Still, a great product is nothing without sales and marketing to promote it. Fernandez and Yentzen began manufacturing the calls by hand in a garage, and Cowboy sold them for $5 apiece.

Yentzen-Hilary"I learned to sell at 10 years old," he tells me. "I started selling my mother's fresh roasted peanuts to drivers stuck waiting in line at a drawbridge. It was the perfect captive audience. I'd give each driver one peanut free, then once they were hooked, I'd sell them a bag for 10 cents."

Many years later, he still has the charm of a salesman in the heart of an old duck hunter.

George Yentzen passed away in 1958 at the age of 72, leaving the company solely in Cowboy's hands. That year, Cowboy decided he was going to win the World Duck Calling Championship, and he began practicing.

In 1959, he entered and won the Gulf Coast Championship, the Texas Open and the regional in Beaumont, propelling him to Stuttgart, Ark., for the World Duck Calling Championship. The night before the contest, two of his roommates woke to the sound of Cowboy doing a feeding call in his sleep.

"I don't know who that is, but he's the guy we've gotta beat tomorrow," one said to the other.

But they couldn't beat him, and Cowboy Fernandez became the 1959 World Duck Calling Champion. Immediately after the contest, he got a request to demonstrate the Yenzten to sales reps, and he did so after filling the call up with water to prove it could blow wet. Sales took off, and Cowboy continued to win calling contests, including three International Championships. By the early 1960s, the Yentzen and the Sure-Shot Game Call company dominated the duck-call market and the calling-contest circuit.

"Let me hear you blow that call," Cowboy says. I'm nervous and humbled and honored to be taking lessons from a champion, and I let out a quack — not a very good one. His face sours like we're in a Looney Tunes cartoon and I'm Pepe LePew.

"Give me that! Who tuned this?" he demands, pulling the guts out and making the adjustments of a master craftsman. "Try it now."

It sounds sweeter, and we practice and laugh and ignore the camera guy some more until we're called to the kitchen for dinner by Doug Yentzen, great-grandson of George. His father, Buddy, is here as well, and he and Cowboy tell stories of days gone by over steaming plates of crab fettuccine. It's the first time they've seen each other in years.

"So anyway," Cowboy says, turning back to me, "It's not that hard. You just gotta sound like a duck, you see."

The food is gone and the cameraman will be ignored no longer. Cowboy shuffles off to the makeshift studio in the mudroom to shoot some interviews.

"He's something, isn't he?" asks Charlie Holder, now owner of Sure-Shot.

Charlie's the catalyst that lit a new fire under Sure-Shot after years of stagnation. As Cowboy grew older, the business struggled to keep up with the wave of competition that entered the double-reed market. The old duck hunter knew fresh blood was needed to kick-start the company again, and he rejected several offers before meeting Charlie. This guy, a radio personality and marketer from Texas, had the fire and the drive to resurrect the Sure-Shot brand.

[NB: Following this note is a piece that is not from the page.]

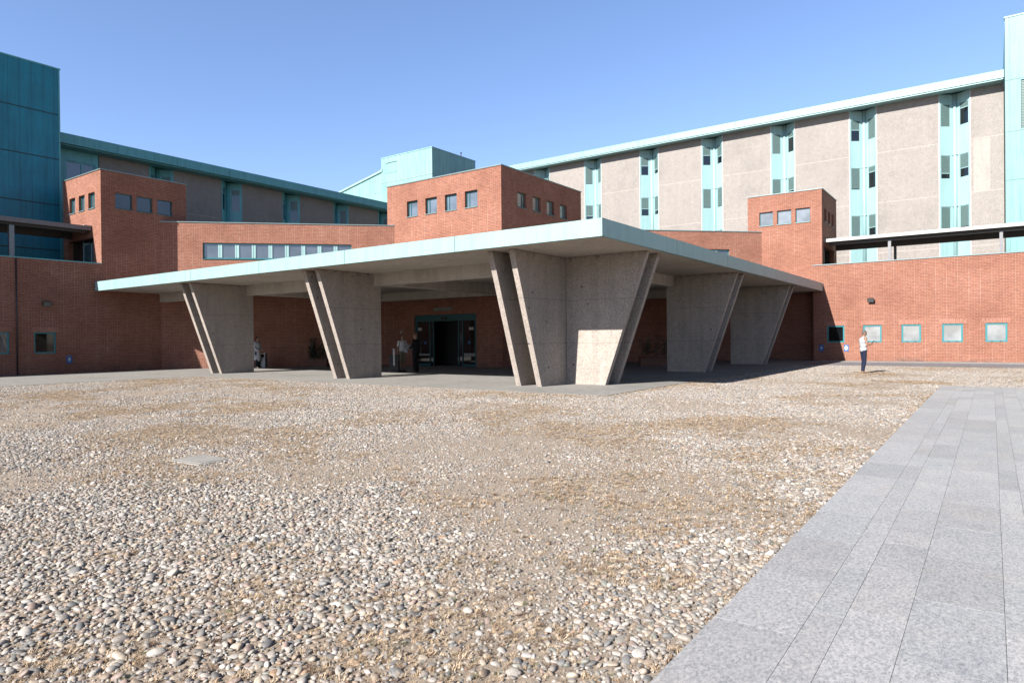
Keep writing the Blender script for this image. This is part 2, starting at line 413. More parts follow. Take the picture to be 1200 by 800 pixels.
def slab(x0, x1, y0, y1, tn):
    g = .0011; h = .045+random.uniform(-.0006, .0006); e = .0003
    b.hexa([(x0+g, y0+g, .0), (x1-g, y0+g, .0), (x1-g, y1-g, .0), (x0+g, y1-g, .0)], [(x0+g, y0+g, h-e), (x1-g, y0+g, h-e), (x1-g, y1-g, h-e), (x0+g, y1-g, h-e)])
    b.f.pop(); del b.v[-4:]; b.mi.pop(); b.sm.pop(); del b.uv[-4:]   # drop last side; rebuilt below
    A = [(x0+g, y0+g, h-e), (x1-g, y0+g, h-e), (x1-g, y1-g, h-e), (x0+g, y1-g, h-e)]; e2 = g+.0003
    B = [(x0+e2, y0+e2, h), (x1-e2, y0+e2, h), (x1-e2, y1-e2, h), (x0+e2, y1-e2, h)]
    # replace flat top (second face) by bevelled top
    for i in range(4):
        j = (i+1) % 4; b.face([A[i], A[j], B[j], B[i]])
    b.face(B); b.face([(x0+g, y1-g, 0), (x0+g, y0+g, 0), A[0], A[3]])
    tones.append((len(b.f), tn))
cx_ = -1.262; k = 0; cols = []
Wd = [.43, .165, .287, .43, .165, .29, .43, .17, .285, .43, .16, .29]*3
for wd in Wd:
    y = -8-random.random()*.9 if k % 3 else -8.3
    while y < 23.9:
        L_ = .92 if k % 3 == 0 else random.choice([.62, .9, .92, 1.2])
        y1 = min(y+L_, 23.9)
        if 23.9-y1 < .12: y1 = 23.9
        t_ = random.choice([.90, .95, .98, 1.0, 1.03, 1.06])*random.uniform(.98, 1.02); blue = random.uniform(-.01, .018)
        slab(cx_, cx_+wd, y, y1, (t_-blue, t_, t_+blue)); y = y1
    cx_ += wd; k += 1
    if cx_ > 9: break
pv = obj('granite_paving', b, GRAN, kind='structure')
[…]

Charlie bought the company and immediately cranked up manufacturing and marketing, bound and determined to make Yentzen and Sure-Shot household names again. Cowboy Fernandez's grandson, Curtis Arnold, has worked at the company since he was 12 and leads Sure-Shot's production today.

Though the Yentzen family no longer owns any part in the business, they've carried on George Yentzen's duck-hunting tradition, and we shot mixed-bag limits of ducks with Doug and his sons that week as they welcomed us into their duck camp and blinds. They have not forgotten the significance of the legacy and the name they carry.

There's a delightful combination of tradition and innovation at Sure-Shot, with the classic styling and sound of the Yentzen call meeting the modern rugged attitude of the "Take 'Em In The Face" slogan. A few all-new calls have been added to the lineup, a refreshing nod to the past as the company moves into the future.

The cushioned couch calls to me, my bones weary from four days of lots of hunting and little sleep. Maybe just a brief nap, I think, until an old man's voice calls from the basement.

"Enough with this video stuff, young man. Where's my new friend? There's another call I want to show her."